“When ‘I’m not Good Enough’ Meets ‘I Have to Take Care of Everyone’”

These two core issues (or negative messages from childhood) often meet and interact with one another, sometimes in disastrous ways. Usually the carriers of these issues are more or less unaware of them.

“I’m not good enough” (often, but not always, a man) thinks “I can never get it right, I’ll never measure up, and therefore I simply don’t deserve love.”

“I have to take care of everyone” (often, but not always, a woman) thinks “My job in life is to make everyone else happy, there is no one who can or will take care of me, and therefore I similarly don’t deserve to be cared for and loved.”

Interestingly, many people carry some degree of both of these issues. That makes life extra interesting.

But let’s look at the interaction of these two coming from separate persons. Cory and Ella, the parents of three small children, came to see Joyce and me in counseling. Cory had the “I’m not good enough” thing going front and center. The message was clear from his family of origin: “Cory, why can’t you do anything right? You screwed up again!” So, even as a child, he thought, “If only I can do it right, then I’ll get the love and approval I need.” But no matter how hard he tried, and how many “right” things he did, he still didn’t get the approval of his parents. There was always something not right enough for them to criticize.

Ella had the “I have to take care of everyone” syndrome for as long as she could remember. The oldest child in her family, she was expected to take care of her younger siblings. Her parents were both alcoholics and were too busy with their addictions. Ella was the only “grown-up” in the house, even though she was a young child. Like Cory, she tried to earn her parents’ love by her good actions, in this case taking care of the other children, preparing food, and cleaning the house. Did it work? Of course not! It never does. No matter how much of a “good mother” she was, she didn’t get the love she needed. If children are not loved for who they are, then what they do makes little difference.

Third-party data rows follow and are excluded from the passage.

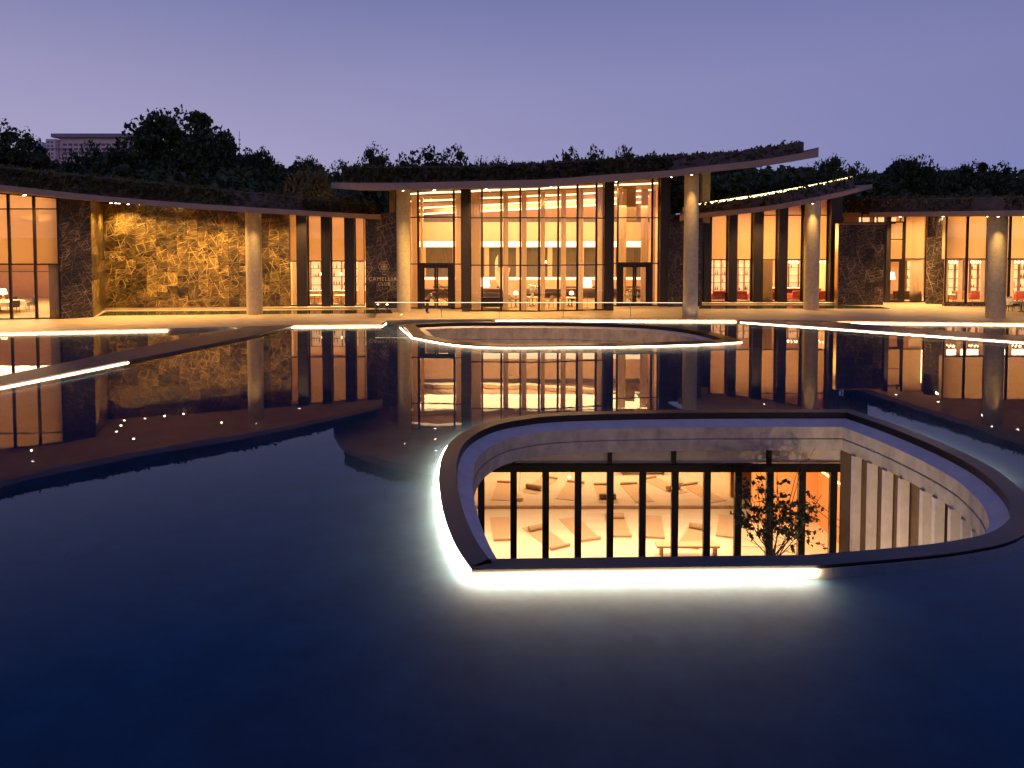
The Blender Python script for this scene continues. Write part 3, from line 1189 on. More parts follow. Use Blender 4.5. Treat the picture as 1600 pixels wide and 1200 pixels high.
# hall interior shell
HX0, HX1 = -8.4, 11.8
YB = 68
MB().box(HX0 - .2, HX0, 54.5, YB, DECK, 9.4).build('interior_wall', M['wallp'], hall)
MB().box(HX1, HX1 + .2, 57.2, YB, DECK, 10.2).build('interior_wall', M['wallp'], hall)
MB().box(HX0, HX1, YB, YB + .2, DECK, 10.0).build('interior_wall', M['wallp'], hall)
MB().box(HX0, HX1, 54, YB, DECK + .004, DECK + .02).build('interior_floor', M['floorp'], hall)
MB().box(HX0 + .01, HX1 - .01, 62, YB - .01, 5.15, 6.75).build('balcony', M['wallp'], hall)
MB().box(HX0 + .02, HX1 - .02, 62.1, 62.2, 6.75, 7.12).build('balcony_rail', M['olive'], hall)
MB().box(HX0 + .3, HX1 - .3, 62.5, 62.6, 4.62, 5.12).build('cove_light', M['cove'], hall)
MB().box(HX0 + .02, HX1 - .02, 63.0, 63.2, 2.05, 4.6).build('olive_panel', M['olive'], hall)
MB().box(HX0 + .02, HX1 - .02, 62.3, 63.2, 1.0, 1.75).build('long_counter', M['wallp'], hall)
MB().box(HX0 + .3, HX1 - .3, 62.9, 62.95, 1.78, 1.98).build('cove_light', M['cove'], hall)
for i in range(7):
    x = HX0 + 1.6 + i * 2.75
    MB().box(x, x + 1.3, 62.26, 62.3, 1.12, 1.22).build('slot', M['darkwood'], hall)
    MB().box(x - 1.1, x - .7, 62.8, 63.0, 1.99, 4.6).build('pilaster', M['wallp'], hall)
# stepped cove ceiling: each layer a curved slab with a lit lip
for i in range(4):
    yb = 56.2 + i * 2.6
    zb = 8.75 - i * .40
    vs, lv = [], []
    k = 40
    for j in range(k + 1):
        x = HX0 + .02 + (HX1 - HX0 - .04) * j / k
        y = yb + 1.6 * math.sin((x - 1.7) * .16 + i * .45) + .28 * math.sin(x * 1.3 + i * 2)
        rise = .055 * (x - HX0)
        vs += [(x, y, zb + rise), (x, y, zb + rise + .34), (x, YB - .02 - .3 * i, zb + rise), (x, YB - .02 - .3 * i, zb + rise + .34)]
        lv += [(x, y + .10, zb + rise - .14), (x, y + .10, zb + rise - .003)]
    fs = []
    for j in range(k):
        a, b = j * 4, j * 4 + 4
        fs += [(a, b, b + 1, a + 1), (a, a + 2, b + 2, b), (a + 1, b + 1, b + 3, a + 3)]
    MB().add(vs, fs).build('cove_layer', M['ceil'], hall, smooth=False)
    MB().add(lv, [(2 * j, 2 * j + 2, 2 * j + 3, 2 * j + 1) for j in range(k)]).build('cove_light', M['cove'], hall)
# sheer curtains gathered beside the mullions
cz = 8.6
for a, b in ((736, 751), (786, 794), (815, 823), (845, 852), (877, 885), (903, 912), (933, 944)):
    l = (H1, H2) if b <= 842 else (H2, H3)
    P, Q = on_line(*l, a) + Vector((0, .55)), on_line(*l, b) + Vector((0, .55))
    curtain(hall, P, Q, DECK + .05, cnC.z_at(P.x, P.y) - .35, 'curtain')
for a, b in ((642, 652), (656, 661), (711, 720)):
    P, Q = on_line(D1, D2, a) + Vector((0, .5)), on_line(D1, D2, b) + Vector((0, .5))
    curtain(hall, P, Q, DECK + .05, 8.5, 'curtain')
for a, b in ((967, 980), (1003, 1014), (1019, 1026)):
    P, Q = on_line(K1, K2, a) + Vector((0, .7)), on_line(K1, K2, b) + Vector((0, .7))
    curtain(hall, P, Q, DECK + .05, 9.2, 'curtain')
P, Q = on_line(K1, K2, 981) + Vector((0, 3)), on_line(K1, K2, 1003) + Vector((0, 3))
curtain(hall, P, Q, 6.8, 9.6, 'drape')

# ================================================================== RIGHT OF CENTRE: BAR WING
cnB = Canopy([(1062, 345, 54), (1094, 341, 52.6), (1150, 335.5, 51.6), (1210, 328, 51.6), (1269, 317, 52.4), (1320, 305.5, 56), (1363, 294, 61)],
             [(1062, 60, 7.2), (1094, 66, 7.6), (1150, 70, 8.0), (1210, 72, 8.7), (1269, 72, 9.5), (1320, 70, 10.0), (1363, 66, 9.9)])
bar = empty('club_wing', (G(1200, 474, DECK).x, G(1200, 474, DECK).y, 0), 'bar wing with tall windows between black fins and a glowing roof edge', 'building')
bpts = build_canopy(cnB, bar, .36, [(1062, 327), (1096, 321.5), (1190, 307.5), (1290, 289), (1335, 279)], 1.1, bpx=(1085, 1335), seed=13, dens=.7, cap=False, bare=((1085, 1345),))
column(bar, 1267, 483.4, .53, cnB)
T1, T2 = G(1096, 473.3, DECK), G(1310, 473.3, DECK)
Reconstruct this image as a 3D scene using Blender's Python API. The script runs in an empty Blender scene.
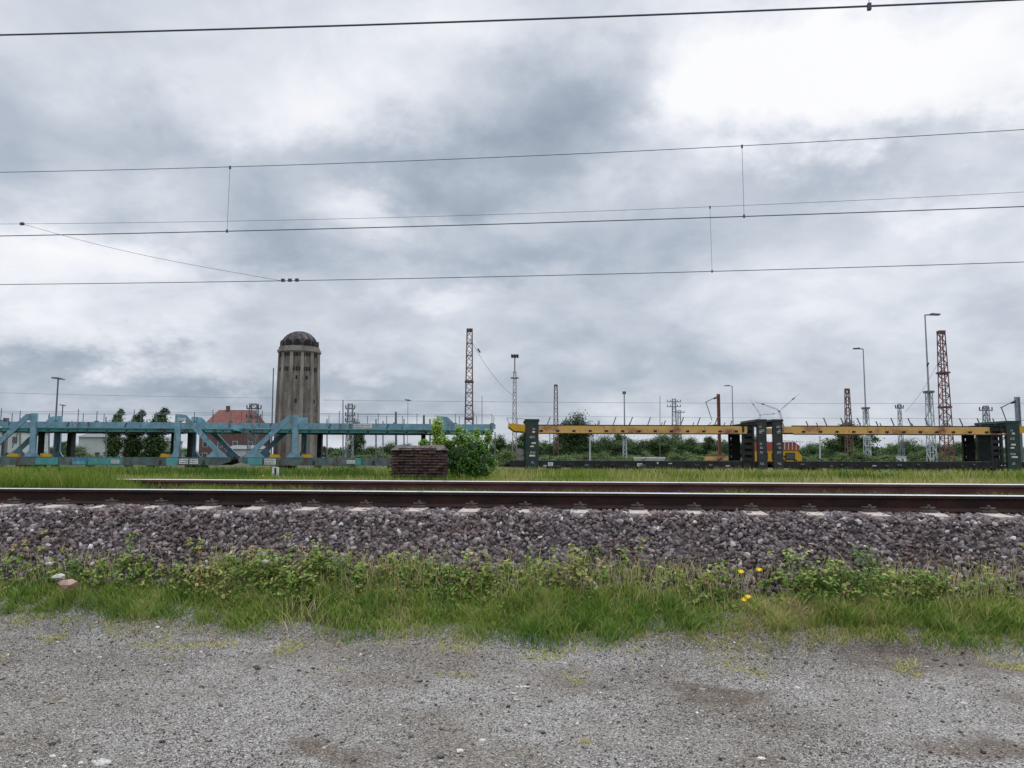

So how did Cory and Ella get in trouble in their relationship as adults? Here’s an example. Cory loads the dishwasher and starts it up. Ella finds a dirty dish on one of their counters and blurts out, “Cory, you forgot this dirty dish.” (Remember, she got obsessively good at cleaning as a child to try to win her parents’ love.) Because Cory still carries the message in his soul that he can never do it right, the slightest criticism (or even a critical tone of voice) from Ella causes him to then announce, “Fine. You can load the dishwasher from now on.” This threw Ella back to her own default mode from childhood, having to take care of everyone, which she strongly resented. Not a pretty picture!

And from the other side, Ella is at home taking care of the children all day. She loves doing this, but also looks forward to Cory coming home and helping with them in the evening. At 4pm, Cory calls to say he has to stay late at work because of a crisis. He states, albeit without enough compassion or understanding, that he won’t be home to help with the children. She’s exhausted and irritable, in addition to carrying that old message, “I have to take care of everyone.” She defaults to the feeling, “there’s no one to take care of me,” and blurts out in anger, “Why don’t you just stay at work!” And once again, Cory feels he can never do it right. Couple gridlock again.

Without awareness of these primary core issues, Ella and Cory are doomed to repeated fights. In the couple’s session, Joyce and I helped them clearly see these early life wounds. This alone will minimize their conflict. But it takes more than awareness. It takes being proactive with clear appreciations.

We asked Cory and Ella to face one another. Then we directed Cory, “Can you tell Ella that she is just as important as everyone else in her life?” Cory looked surprised, but quickly softened and spoke, “Of course you’re just as important as anyone else. To me you’re more important than anyone else. And there’s nothing you have to do to prove it. I’m committed to letting you know this every day.” Ella smiled and relaxed a bit. These were the words she most needed to hear.

Next we asked Ella, “Can you tell Cory what he does right and good enough?” Ella spoke, “Oh Cory, I’m so sorry I don’t tell you enough. You love our kids and me completely. You work hard for us. Even when you’re tired, you still play wonderful games with the kids, or find the time to fix everything that’s broken. I know how much you need to hear these things. I promise to let you know every day that you’re more than good enough.” We couldn’t help but notice the tear sliding down Cory’s cheek.

Are you more “I’m not good enough” or “I have to take care of everyone?” Or are you both equally? Remember there is a loving divine parent inside you who yearns to free you from this negative thinking. All you need to do is wrap your arms around yourself and speak words of loving affirmation to the child part of you. In this way, you heal and re-parent your hurt child.

If you have a partner, does she or he carry one or both of these issues? Have the courage to address your partner’s inner child with words of love and approval. And have the courage to vulnerably inform your partner about your own core issues. Healing and re-parenting comes from yourself, but it also comes from those you love. Ella and Cory know this truth … and practice it every day! So can you!